My mom and someone else walk me out the door. My dad is acting like we’re all overreacting. I want to lash out but he’s already left the room and I can’t even open my mouth. I’m shaking violently.
They put me in the car and we all go. My mom sitting in the middle of the back seat and Gracie and I on either side. Angel and her bf in the front. My mom keeps trying to comfort me and leans me into her and my head rests on her shoulder. Every now and then, she sticks a finger under my nose to check if I’m breathing. I’m still holding onto blues ball. She holds my hand and the ball falls out, she puts it back into my hand and closes my hand around it.
We get there and the dogs are happy to see us and being friendly. Somehow I end up sitting on the couch and missy puts on a movie. We’re all in the living room. Missy gives me a box of tissues. I look at her with wide eyes filled with tears and whisper “she died in my arms”
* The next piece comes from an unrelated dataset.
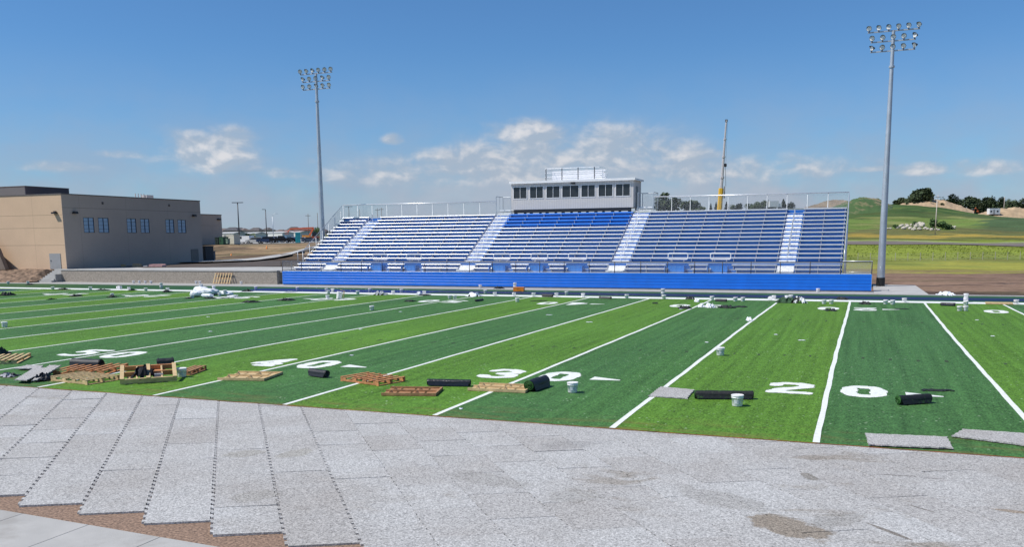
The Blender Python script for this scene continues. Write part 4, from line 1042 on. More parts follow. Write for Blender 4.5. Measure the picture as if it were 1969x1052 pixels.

I couldn’t stop thinking about it. I held her close to me as she fought. Praying over and over. Praying for god to take her to heaven. She fought for awhile and then she went completely still. There was a couple jolts afterward, but then nothing.
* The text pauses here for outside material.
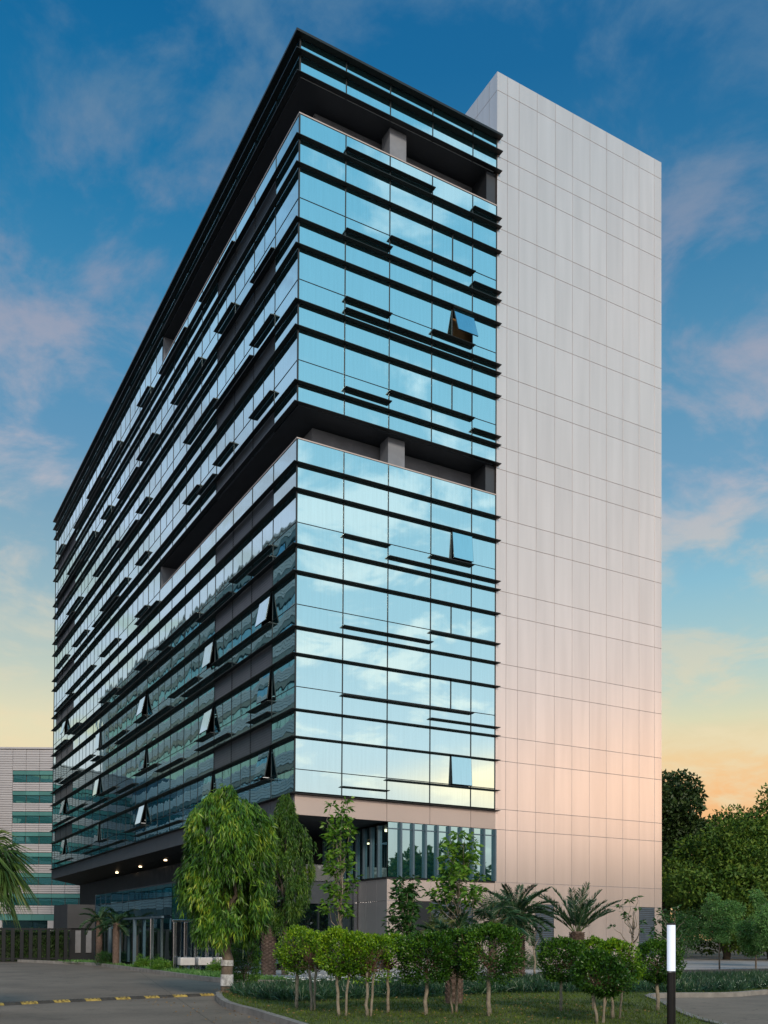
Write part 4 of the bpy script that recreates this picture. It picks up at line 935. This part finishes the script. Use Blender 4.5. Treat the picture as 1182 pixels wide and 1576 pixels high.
# fallen leaves on the lawn edge and along the kerb
x, y = scatter([(-11.5, -28), (-9.4, -15), (-7, -14.5), (-2, -21), (-3.5, -28)], 1500); Pq = np.stack([x, y, np.full(len(x), .16)], 1)
x = rng.uniform(-12.2, -10.6, 160); y = rng.uniform(-28, -16, 160); P2 = np.stack([x, y, np.full(160, .012)], 1); Pq = np.concatenate([Pq, P2]); a = rng.random(len(Pq))*6.283
tag(leaf_mesh('fallen_leaves', Pq, np.stack([np.cos(a), np.sin(a), rng.normal(size=len(a))*.1], 1), rng.uniform(.03, .07, len(Pq)), .025, pmat('dry_leaf', (.22, .14, .05), .8, 0, .3, 9), None, .1), 'dry leaves fallen on the grass and along the kerb', 'fallen leaves', kind='stuff')
# flowers
x, y = scatter([(-8.2, -17.5), (-7.8, -19.8), (-4.3, -19.8), (-3.5, -17.0)], 260); Pq = np.repeat(np.stack([x, y, rng.uniform(.5, .72, len(x))], 1), 6, 0); a = np.tile(np.arange(6)*1.047, len(x)); Dq = np.stack([np.cos(a), np.sin(a), np.full(len(a), .15)], 1)
tag(leaf_mesh('white_flowers', Pq, Dq, .055, .02, FLOWER, None, .1), 'white spider lily flowers above the dark strap leaves', 'flowers', kind='stuff')
# strip by the lobby
strip = [(-7.8, 17), (-6.3, 12.3), (-6.25, 5), (-6.3, -1), (-6.4, -5.4), (-6.3, -8.0), (-5.7, -9.8), (-4.4, -10.3), (-4.6, -6), (-5.2, .5), (-5.9, 1), (-5.9, 16.5)]
x, y = scatter(strip, 9000); Pq = np.repeat(np.stack([x, y, np.full(len(x), .08)], 1), 4, 0)+rng.normal(size=(len(x)*4, 3))*[.05, .05, .0]; a = rng.random(len(Pq))*6.283; e = rng.uniform(.4, 1.4, len(Pq))
Dq = np.stack([np.cos(a)*np.cos(e), np.sin(a)*np.cos(e), np.sin(e)], 1)
tag(leaf_mesh('low_grass_strip', Pq, Dq, rng.uniform(.08, .3, len(Pq)), .03, SHRUB, None, .25, hang=.2), 'low green planting between the kerb and the glass lobby', 'ground cover', kind='stuff')
def low_bush(label, loc, rx_, hz, n, mat, seed, group, leafl=.07, leafw=.03, sx_=1.):
    global rng; rng = np.random.default_rng(seed); P_, d = lumpy_crown(n, [(x*sx_, y, max(z_, .15), r_) for x, y, z_, r_ in crown_lumps(18, rx_*.8, hz*.6, hz*.5, hz*.42)], .02)
    t = thing('low_bush', label, 'bush', loc, 0, group); m = MB()
    for i in range(6): a = i*1.05; limb(m, (0, 0, -.02), (rx_*.5*math.cos(a), rx_*.5*math.sin(a), hz*.7), .012, .004, .1, 4, 4)
    m.build('stems', TWIG, t); leaf_mesh('foliage', P_, d*.7+rng.normal(size=d.shape)*.6, rng.uniform(.7, 1.2, len(P_))*leafl, leafw, mat, t, .2); return t
low_bush('bright green low bush by the kerb left of the white seats', (-6.0, 4.5, .08), .75, .5, 3500, YOUNG, 121, 'low bushes along the lobby')
low_bush('pale green low bush below the white seats', (-6.05, 1.0, .08), .8, .5, 3500, YOUNG, 122, 'low bushes along the lobby')
low_bush('dark low bush at the foot of the shaded palms', (-6.1, 11.2, .08), .9, .6, 3000, BROAD, 123, 'low bushes along the lobby')
low_bush('small bush in front of the last entrance post', (-4.7, -2.6, .08), .5, .5, 2500, YOUNG, 124, 'low bushes along the lobby')
low_bush('rounded bush at the foot of the pale slab left of the palm', (11.4, -3.0, .1), 1.0, .8, 3500, BROAD, 125, 'low bushes along the pale slab')
low_bush('rounded bush at the foot of the pale slab, right of the palm', (15.4, -2.6, .1), 1.2, .8, 3500, BROAD, 126, 'low bushes along the pale slab')
low_bush('wide bush below the grey side louvre of the slab', (12.6, -5.5, .1), .9, 1.1, 3500, FICUSD, 127, 'low bushes along the pale slab')
# long clipped hedge behind the fence
rng = np.random.default_rng(9); n = 32000
Pq = np.stack([rng.uniform(-36, -5.8, n), 23.3+rng.uniform(-.35, .4, n)*(1+.2*np.sin(np.arange(n))), rng.uniform(.05, 2.1, n)**1.0], 1); Pq[:, 1] += .12*np.sin(Pq[:, 0]*3)+.1*np.sin(Pq[:, 2]*4)
Dq = rng.normal(size=(n, 3))+np.array([0, -.8, .2]); hd = thing('hedge', 'tall green hedge behind the black slatted fence', 'hedge', (0, 0, 0))
leaf_mesh('foliage', Pq, Dq, rng.uniform(.08, .16, n), .07, HEDGE, hd, .2)
m = MB(); m.box((-36, 23.25, 0), (-5.8, 23.6, 1.95)); m.build('inner_branches', pmat('hedge_inner', (.015, .03, .01), .9, 0, .4, 5), hd)
# ================================================================== neighbouring buildings
CLAD = pmat('ribbed_cladding', (.54, .51, .53), .5, .2, .06, .2, island=.05)
CLADG = pmat('rib_groove', (.07, .065, .07), .7)
TEAL = pmat('teal_glass_band', (.10, .27, .26), .3, .1, .08, .3, island=.12)
WING = glassmat('neighbour_window_glass', (.40, .62, .64), .1, (.035, .16, .17), .01, .3, refl=(.35, .8))
DGL = glassmat('neighbour_dark_glass', (.3, .42, .48), .1, (.01, .03, .035), .02, .3, refl=(.2, .7))
def banded(label, loc, rz, w, h, dep, fh, nf, x_open, name='banded_office_building', ribs=5, lobby=4.6, wincols=2.35, parts=True, vis=95.0, tealm=None, glm=None, cladm=None):
    """strip-window block: local x along the front (front at y=0, facing -y)"""
    t = thing(name, label, 'office building', loc, rz, 'banded neighbouring buildings')
    m = MB(); m.box((0, .4, 0), (w, dep, h-.3)); m.build('body', CLADG, t)
    m = MB(); rp_ = (fh)/ (ribs*2.0)
    # solid tower part left of x_open: ribs all the way up; and spandrels
    def ribs_in(x0, x1, z0, z1, y=0.):
        n = max(1, round((z1-z0)/.42)); hgt = (z1-z0)/n; nx = max(1, round((x1-x0)/2.35)); wx = (x1-x0)/nx
        for i in range(n):
            for k in range(nx):
                m.box((x0+k*wx+.03, y, z0+i*hgt+.035), (x0+(k+1)*wx-.03, y+.3, z0+(i+1)*hgt-.035))
    for (a, b) in x_open[1]: ribs_in(a, b, lobby+1.1, h)
    zf = lobby+1.1; wn = MB(); tl = MB(); dg = []
    for k, (xa, xb) in [(k, z_) for z_ in (x_open[0] if isinstance(x_open[0], list) else [x_open[0]]) for k in range(nf)]:
        z0 = zf+k*fh
        ribs_in(xa, xb, z0, z0+fh*.42, .02)
        zw0, zw1, zt = z0+fh*.42, z0+fh*.42+fh*.36, z0+fh
        nx = round((xb-xa)/wincols); wx = (xb-xa)/nx
        for j in range(nx):
            dg.append((xa+j*wx+.07, xa+(j+1)*wx-.07, zw0+.06, zw1-.04))
        tl_x = xa
        for j in range(nx): tl.box((xa+j*wx+.02, .05, zw1+.06), (xa+(j+1)*wx-.02, .3, zt-.06))
    for (xa, xb) in (x_open[0] if isinstance(x_open[0], list) else [x_open[0]]):
        if zf+nf*fh < h-.2: ribs_in(xa, xb, zf+nf*fh, h, .02)
    # ground storey: piers, dark glass, teal band
    for j in range(int(w/2.35)): tl.box((j*2.35+.02, -.1, lobby), (j*2.35+2.33, .3, lobby+1.05))
    for j in range(int(w/9)+1):
        x = j*9+4.5
        if x+1 < w: m.box((x, -.1, 0), (x+1.0, .35, lobby-.03)); 
    m.build('cladding', cladm or CLAD, t); tl.build('teal_band', tealm or TEAL, t)
    g = MB(); g.add([(.1, .2, .1), (w-.1, .2, .1), (w-.1, .2, lobby-.05), (.1, .2, lobby-.05)], [(0, 1, 2, 3)]); g.build('ground_storey_glass', DGL, t)
    bulk = MB()
    dg.sort(key=lambda q: (abs((q[0]+q[1])/2-vis), q[2]))
    for i, (a, b, c, d) in enumerate(dg):
        q = random.uniform(-.02, .02); vs = [(a, .22+q, c), (b, .22-q, c), (b, .22-q, d), (a, .22+q, d)]
        if parts and i < 100: mm = MB(); mm.add(vs, [(0, 1, 2, 3)]); mm.build('window_pane', glm or WING, t)
        else: bulk.add(vs, [(0, 1, 2, 3)])
    if bulk.v: tag(bulk.build('window_pane', glm or WING, t), kind='stuff')
    m = MB(); m.box((-.1, -.15, h-.3), (w+.1, dep, h)); m.build('parapet', CLAD, t)
    return t
def place_front(px, depth):     # ground point seen at column px, at that depth
    a = (px-591)/FPX; q = dV+rV*a; q = np.array([q[0], q[1]])/1.0; return CAM[:2]+q*depth
D0 = 166.0; pL = place_front(78, D0); e = np.array([math.cos(YAW), -math.sin(YAW)])
XL = 95.0; o0 = pL-e*XL
# window bays start 61 px left of the tower edge, a solid ribbed pier stands left of them
banded('pale ribbed office block with teal window strips seen left of the tower', (o0[0], o0[1], 0), -YAW, XL+40, 34.6, 18, 3.6, 7, ([(XL-7.0, XL+40), (0, XL-22)], [(XL-22, XL-7.0)]), lobby=4.2)
banded('tall pale ribbed block west of the drive, mirrored in the left glass face', (-33, 38, 0), R(90), 150, 58, 16, 3.9, 13, ((6, 144), [(0, 6), (144, 150)]), name='west_office_building', wincols=2.6, parts=False, cladm=pmat('west_cladding', (.44, .54, .60), .5, 0, .05, .2, island=.05), tealm=pmat('blue_grey_band', (.05, .12, .15), .35), glm=glassmat('blue_grey_glass', (.35, .62, .80), .1, (.02, .07, .10), .01, .3, refl=(.4, .85)))
# ================================================================== drive details
HUMP = pmat('hump_rubber', (.05, .045, .04), .8, 0, .3, 5, bump=.5)
YEL = pmat('hump_yellow', (.36, .25, .06), .8, 0, .6, 9, bump=.3)
pts = [np.array(p) for p in ((-17.2, -17.65), (-15.22, -17.0), (-13.54, -16.45), (-11.8, -15.95), (-9.35, -15.4))]
SH = thing('speed_hump', 'black and yellow speed hump lying across the drive', 'speed hump', (pts[1][0], pts[1][1], 0))
tot = [0]
for a, b in zip(pts[:-1], pts[1:]): tot.append(tot[-1]+np.linalg.norm(b-a))
def along(s):
    for i in range(len(pts)-1):
        if s <= tot[i+1]+1e-6: t = (s-tot[i])/(tot[i+1]-tot[i]); return pts[i]+(pts[i+1]-pts[i])*t
    return pts[-1]
nseg = 19; seg = tot[-1]/nseg
for i in range(nseg):
    p0, p1 = along(i*seg+.005), along((i+1)*seg-.005); d = unit(p1-p0); s = np.array([-d[1], d[0]])*.15; m = MB()
    prof_ = [(-1, 0), (-.62, .045), (-.2, .062), (.2, .062), (.62, .045), (1, 0)]; n = len(prof_)
    for p in (p0, p1):
        for (u, hh) in prof_: q = p+s*u-pts[1]; m.v.append((q[0], q[1], hh+.003))
    m.f = [(k, k+1, n+k+1, n+k) for k in range(n-1)]+[tuple(range(n))[::-1], tuple(range(n, 2*n))]
    m.m = [0]*len(m.f)
    yel = i % 2 == 0
    o = m.build('yellow_segment' if yel else 'black_segment', YEL if yel else HUMP, SH)
    m = MB()
    for u in (.25, .5, .75):
        q = p0+(p1-p0)*u-pts[1]
        for k in (-.5, .5):
            w_ = q+s*k; m.tube([(w_[0], w_[1], .05), (w_[0], w_[1], .066)], [.022, .018], 8)
    m.build('stud', HUMP, o)
# lamp post in the lawn corner
LP = thing('bollard_lamp', 'tall round black bollard lamp with a white glowing tube at the lawn edge', 'lamp', (-5.45, -29.0, .1))
m = MB(); m.tube([(0, 0, -.05), (0, 0, .03), (0, 0, .031), (0, 0, 1.0)], [.12, .12, .076, .076], 28); m.build('post', pmat('post_paint', (.016, .015, .016), .35, .3), LP, smooth=False)
m = MB(); m.tube([(0, 0, 1.0), (0, 0, 1.84)], [.074, .074], 32); m.build('diffuser', emit('tube_diffuser', (.78, .84, 1.0), .42), LP, smooth=False)
m = MB(); m.tube([(0, 0, .985), (0, 0, 1.012)], [.079, .079], 28); m.build('seam_ring', CHROME, LP)
m = MB(); m.tube([(0, 0, 1.84), (0, 0, 1.875)], [.079, .079], 28); m.build('cap', pmat('cap_paint', (.03, .03, .035), .4, .3), LP)
# white seats behind the entrance posts
WS = pmat('white_seat', (.55, .52, .52), .45)
for i, lb in enumerate(('white block seat behind the entrance posts, leftmost of three', 'white block seat in the middle of the three behind the entrance posts', 'white block seat behind the entrance posts, rightmost of three')):
    s = thing('seat', lb, 'seat', (-5.3+i*.82, -.2, .1), 0, 'white block seats at the entrance')
    box('seat_block', (-.3, -.2, .28), (.36, .25, .62), WS, s, bevel=.02)
    for u in (-.24, .26):
        box('leg', (u, -.15, 0), (u+.05, .2, .28), CHROME, s)
# low wall at the right bed
box_w = thing('low_wall', 'low dark retaining wall between the right bed and the pale paving', 'wall', (0, 0, 0))
m = MB(); m.prism([(4, -13.55), (30, -14.35), (30, -14.15), (4, -13.35)], 0, .42); m.build('wall', pmat('dark_stone', (.055, .055, .065), .7, 0, .2, 2), box_w)
print('objects', len(bpy.data.objects), 'verts', sum(len(m.vertices) for m in bpy.data.meshes))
I asked missy for a change of clothes, since blue peed all over me. In the bathroom, I was trying so hard to get connection to wifi, so I could get on here and text you.
And then I just stare at the tv throughout the whole movie. Drowning in pain. Missy and my mom are talking in the kitchen, I get up and go in. Missy is asking me if I want to turn blue into a ring or something. And I’m just freaked out by that. But after thinking about it, maybe it would be better to keep a piece of her forever, rather than putting her in the ground to rot and worms and possibly the dogs trying to dig her up. I was thinking of her ashes being a necklace the colour of her eyes. So I can keep her with me forever.
I hug my mom and thank her for everything. She starts crying again and saying she’s sorry this happened.
I get asked a bunch of times, if I want to get a new cat or dog. I don’t. Blue was everything to me. There is no other cat like her. There never will be.
Everybody cried while hugging me and telling me how much she loved me. I know she did. She always wanted to be with me.